Library Collections: Document: Full Text


Work Department For Adults

From: Fifty-Second Annual Report Of The Trustees Of The Perkins Institution And Massachusetts School For The Blind
Creator: n/a
Date: 1884
Publisher: Wright & Potter, Boston
Source: American Printing House for the Blind, Inc., M. C. Migel Library


Page 1:

1  

WORK DEPARTMENT FOR ADULTS.

2  

Owing to the depression which has generally prevailed in business circles, this department has suffered more or less in common with all industrial enterprises.

3  

The receipts from all sources have amounted to $15,390.91, being a decrease of $289.95 from those of the previous year.

4  

The expenses for stock, labor, rent of store, wages of employes, insurance and all other items have been $16,876.68.

5  

The cost of carrying on the workshop, over and above the receipts, has been $556.27. Hence the loss to the treasury of the institution, compared with that of the previous year, has been decreased by $561.02.

6  

There have been twenty blind persons employed to do the work, and the sum paid in cash to them, as wages for their labor, has been $3,579.34, or $21.47 less than in 1882.

7  

This resume of the accounts of the workshop shows that its operations have not been so extensive as heretofore, and that there is but little improvement in its financial status, which has been quite unsatisfactory for a long time.

8  

It is highly desirable that the business of this department should be increased, in order that it may pay its expenses, and that its benefits may be extended to a larger number of meritorious and industrious persons, who are striving to keep away from the almshouse, and to whom the bread of charity is not palatable.
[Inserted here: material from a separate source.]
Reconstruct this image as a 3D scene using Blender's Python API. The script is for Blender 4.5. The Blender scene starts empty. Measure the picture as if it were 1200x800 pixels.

It ought to have an income of its own. The scanty funds of the institution are too limited to supply the wants of the workshop. Indeed, they do not suffice to carry out other plans relating to the development of the school, which have been so often commended to the attention of the corporation and approved by it.

9  

We earnestly recommend this beneficent branch of our institution to the patronage of the public. It is scarcely necessary to renew the assurance that the work is done faithfully and thoroughly, and that our charges are very reasonable.